Objective →
Keep only the lines where "build" appears.
_ _ _ _ _ _ _
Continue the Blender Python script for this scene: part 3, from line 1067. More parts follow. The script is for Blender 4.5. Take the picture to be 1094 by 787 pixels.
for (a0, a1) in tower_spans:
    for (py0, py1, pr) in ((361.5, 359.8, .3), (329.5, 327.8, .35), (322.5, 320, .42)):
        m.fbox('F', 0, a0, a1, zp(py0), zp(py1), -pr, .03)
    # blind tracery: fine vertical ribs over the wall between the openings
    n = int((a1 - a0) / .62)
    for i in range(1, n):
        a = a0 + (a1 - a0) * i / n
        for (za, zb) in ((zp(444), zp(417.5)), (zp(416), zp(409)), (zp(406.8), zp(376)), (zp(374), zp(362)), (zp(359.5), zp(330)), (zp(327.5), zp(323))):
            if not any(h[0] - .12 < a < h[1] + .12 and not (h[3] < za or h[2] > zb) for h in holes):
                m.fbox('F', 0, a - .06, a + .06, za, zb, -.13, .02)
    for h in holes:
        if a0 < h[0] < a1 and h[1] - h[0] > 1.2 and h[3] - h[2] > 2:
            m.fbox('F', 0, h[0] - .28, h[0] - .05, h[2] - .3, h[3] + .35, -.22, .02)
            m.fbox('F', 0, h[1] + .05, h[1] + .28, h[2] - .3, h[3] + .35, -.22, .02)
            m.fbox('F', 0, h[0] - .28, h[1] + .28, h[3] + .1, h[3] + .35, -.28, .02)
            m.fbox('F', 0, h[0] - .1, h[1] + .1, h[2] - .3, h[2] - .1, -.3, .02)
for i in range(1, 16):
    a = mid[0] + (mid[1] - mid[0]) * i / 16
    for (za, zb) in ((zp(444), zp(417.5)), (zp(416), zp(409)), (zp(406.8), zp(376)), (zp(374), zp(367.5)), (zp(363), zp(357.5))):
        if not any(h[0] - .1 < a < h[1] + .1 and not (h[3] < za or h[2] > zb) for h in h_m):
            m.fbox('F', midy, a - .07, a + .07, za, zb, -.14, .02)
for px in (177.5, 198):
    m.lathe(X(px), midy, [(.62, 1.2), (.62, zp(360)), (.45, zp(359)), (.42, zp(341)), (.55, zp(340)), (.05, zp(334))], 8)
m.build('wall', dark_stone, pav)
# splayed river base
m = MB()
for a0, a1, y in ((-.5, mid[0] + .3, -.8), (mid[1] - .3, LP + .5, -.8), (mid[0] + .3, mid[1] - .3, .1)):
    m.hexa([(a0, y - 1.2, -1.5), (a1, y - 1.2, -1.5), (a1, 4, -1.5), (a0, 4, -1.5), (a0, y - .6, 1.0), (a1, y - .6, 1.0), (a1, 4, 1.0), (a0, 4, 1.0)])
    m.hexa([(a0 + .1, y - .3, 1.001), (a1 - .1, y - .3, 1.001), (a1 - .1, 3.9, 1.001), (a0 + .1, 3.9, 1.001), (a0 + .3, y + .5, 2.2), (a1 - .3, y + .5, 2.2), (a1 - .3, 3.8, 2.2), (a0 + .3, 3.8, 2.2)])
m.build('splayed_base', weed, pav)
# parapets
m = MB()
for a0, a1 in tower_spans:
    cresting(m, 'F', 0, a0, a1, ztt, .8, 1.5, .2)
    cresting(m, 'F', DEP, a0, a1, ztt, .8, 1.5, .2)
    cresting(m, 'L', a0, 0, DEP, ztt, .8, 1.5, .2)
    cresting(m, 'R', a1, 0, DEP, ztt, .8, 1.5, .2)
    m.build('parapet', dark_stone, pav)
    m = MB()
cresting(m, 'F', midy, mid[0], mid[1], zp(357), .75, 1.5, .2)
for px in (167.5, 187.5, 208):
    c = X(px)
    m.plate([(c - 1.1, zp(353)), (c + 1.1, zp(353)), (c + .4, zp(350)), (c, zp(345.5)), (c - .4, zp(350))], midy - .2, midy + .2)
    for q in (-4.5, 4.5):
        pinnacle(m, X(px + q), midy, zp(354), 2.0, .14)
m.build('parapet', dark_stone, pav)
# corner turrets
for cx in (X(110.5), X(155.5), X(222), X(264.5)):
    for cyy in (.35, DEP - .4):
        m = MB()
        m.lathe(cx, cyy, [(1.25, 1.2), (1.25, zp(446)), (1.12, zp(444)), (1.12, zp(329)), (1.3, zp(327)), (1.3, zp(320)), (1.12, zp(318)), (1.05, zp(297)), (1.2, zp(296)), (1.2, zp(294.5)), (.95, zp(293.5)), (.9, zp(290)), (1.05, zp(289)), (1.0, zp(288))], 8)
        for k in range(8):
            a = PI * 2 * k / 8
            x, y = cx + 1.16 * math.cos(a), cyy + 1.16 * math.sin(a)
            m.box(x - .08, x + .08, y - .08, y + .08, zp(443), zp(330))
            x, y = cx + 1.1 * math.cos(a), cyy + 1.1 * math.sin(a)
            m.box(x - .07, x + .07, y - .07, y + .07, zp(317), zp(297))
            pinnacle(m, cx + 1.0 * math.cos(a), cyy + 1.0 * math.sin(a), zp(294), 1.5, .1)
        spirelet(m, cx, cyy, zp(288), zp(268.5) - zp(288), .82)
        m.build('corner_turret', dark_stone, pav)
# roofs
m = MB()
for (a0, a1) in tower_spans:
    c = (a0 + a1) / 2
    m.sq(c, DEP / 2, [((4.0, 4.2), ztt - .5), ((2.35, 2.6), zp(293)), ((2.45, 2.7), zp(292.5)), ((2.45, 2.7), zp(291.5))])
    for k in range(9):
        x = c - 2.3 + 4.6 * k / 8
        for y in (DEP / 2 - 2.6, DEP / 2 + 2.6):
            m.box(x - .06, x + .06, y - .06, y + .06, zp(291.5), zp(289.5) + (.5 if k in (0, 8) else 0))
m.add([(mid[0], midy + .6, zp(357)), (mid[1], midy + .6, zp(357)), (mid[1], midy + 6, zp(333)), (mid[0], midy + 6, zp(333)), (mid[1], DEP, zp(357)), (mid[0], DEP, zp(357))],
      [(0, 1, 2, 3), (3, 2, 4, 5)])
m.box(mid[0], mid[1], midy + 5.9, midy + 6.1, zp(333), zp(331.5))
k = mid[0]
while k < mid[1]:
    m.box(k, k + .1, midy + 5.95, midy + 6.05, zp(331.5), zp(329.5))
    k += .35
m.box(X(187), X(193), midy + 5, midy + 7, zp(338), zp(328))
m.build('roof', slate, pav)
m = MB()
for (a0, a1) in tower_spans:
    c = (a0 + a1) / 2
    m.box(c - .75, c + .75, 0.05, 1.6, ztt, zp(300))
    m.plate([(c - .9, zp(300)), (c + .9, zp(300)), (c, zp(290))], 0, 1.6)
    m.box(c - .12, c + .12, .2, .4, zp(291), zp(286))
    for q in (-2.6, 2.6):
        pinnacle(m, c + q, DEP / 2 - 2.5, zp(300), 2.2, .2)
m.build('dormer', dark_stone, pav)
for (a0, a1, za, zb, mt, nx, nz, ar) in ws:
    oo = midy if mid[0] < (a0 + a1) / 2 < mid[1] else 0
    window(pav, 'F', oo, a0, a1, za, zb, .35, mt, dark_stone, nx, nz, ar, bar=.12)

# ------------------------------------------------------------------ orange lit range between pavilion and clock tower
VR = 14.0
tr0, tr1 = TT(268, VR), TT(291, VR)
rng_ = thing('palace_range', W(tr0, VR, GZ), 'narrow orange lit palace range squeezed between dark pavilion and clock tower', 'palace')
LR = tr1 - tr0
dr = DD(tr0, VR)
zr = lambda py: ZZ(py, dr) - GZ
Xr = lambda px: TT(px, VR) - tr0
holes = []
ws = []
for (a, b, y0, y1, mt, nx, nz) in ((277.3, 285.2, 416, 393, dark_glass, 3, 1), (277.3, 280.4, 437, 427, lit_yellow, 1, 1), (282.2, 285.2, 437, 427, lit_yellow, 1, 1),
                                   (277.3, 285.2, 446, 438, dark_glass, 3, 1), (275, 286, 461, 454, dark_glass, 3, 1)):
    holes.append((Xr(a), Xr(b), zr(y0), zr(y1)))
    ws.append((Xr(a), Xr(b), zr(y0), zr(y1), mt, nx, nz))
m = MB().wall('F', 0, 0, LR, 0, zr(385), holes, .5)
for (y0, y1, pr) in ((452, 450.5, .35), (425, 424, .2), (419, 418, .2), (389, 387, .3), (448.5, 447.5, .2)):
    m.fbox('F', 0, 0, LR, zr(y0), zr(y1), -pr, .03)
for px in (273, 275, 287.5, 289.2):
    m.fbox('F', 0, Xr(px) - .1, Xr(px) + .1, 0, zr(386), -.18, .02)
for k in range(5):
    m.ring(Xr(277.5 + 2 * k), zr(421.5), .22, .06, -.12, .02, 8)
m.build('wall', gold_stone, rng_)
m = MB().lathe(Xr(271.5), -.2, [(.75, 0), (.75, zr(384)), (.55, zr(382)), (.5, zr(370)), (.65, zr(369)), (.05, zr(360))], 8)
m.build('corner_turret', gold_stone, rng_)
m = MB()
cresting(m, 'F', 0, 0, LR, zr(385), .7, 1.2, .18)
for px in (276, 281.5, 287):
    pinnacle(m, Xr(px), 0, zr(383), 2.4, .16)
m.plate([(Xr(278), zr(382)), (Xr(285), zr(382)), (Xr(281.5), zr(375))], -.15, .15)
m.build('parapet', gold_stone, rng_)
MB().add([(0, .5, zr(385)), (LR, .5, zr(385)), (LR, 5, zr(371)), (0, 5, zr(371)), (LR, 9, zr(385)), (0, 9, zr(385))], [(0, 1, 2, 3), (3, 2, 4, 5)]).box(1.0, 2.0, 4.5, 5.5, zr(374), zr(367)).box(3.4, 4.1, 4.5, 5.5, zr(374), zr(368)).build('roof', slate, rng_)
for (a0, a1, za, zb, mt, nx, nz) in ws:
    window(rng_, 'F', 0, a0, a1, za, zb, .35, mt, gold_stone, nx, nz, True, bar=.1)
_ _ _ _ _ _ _
Written response →
m.build('wall', dark_stone, pav)
m.build('splayed_base', weed, pav)
    m.build('parapet', dark_stone, pav)
m.build('parapet', dark_stone, pav)
        m.build('corner_turret', dark_stone, pav)
m.build('roof', slate, pav)
m.build('dormer', dark_stone, pav)
m.build('wall', gold_stone, rng_)
m.build('corner_turret', gold_stone, rng_)
m.build('parapet', gold_stone, rng_)
MB().add([(0, .5, zr(385)), (LR, .5, zr(385)), (LR, 5, zr(371)), (0, 5, zr(371)), (LR, 9, zr(385)), (0, 9, zr(385))], [(0, 1, 2, 3), (3, 2, 4, 5)]).box(1.0, 2.0, 4.5, 5.5, zr(374), zr(367)).box(3.4, 4.1, 4.5, 5.5, zr(374), zr(368)).build('roof', slate, rng_)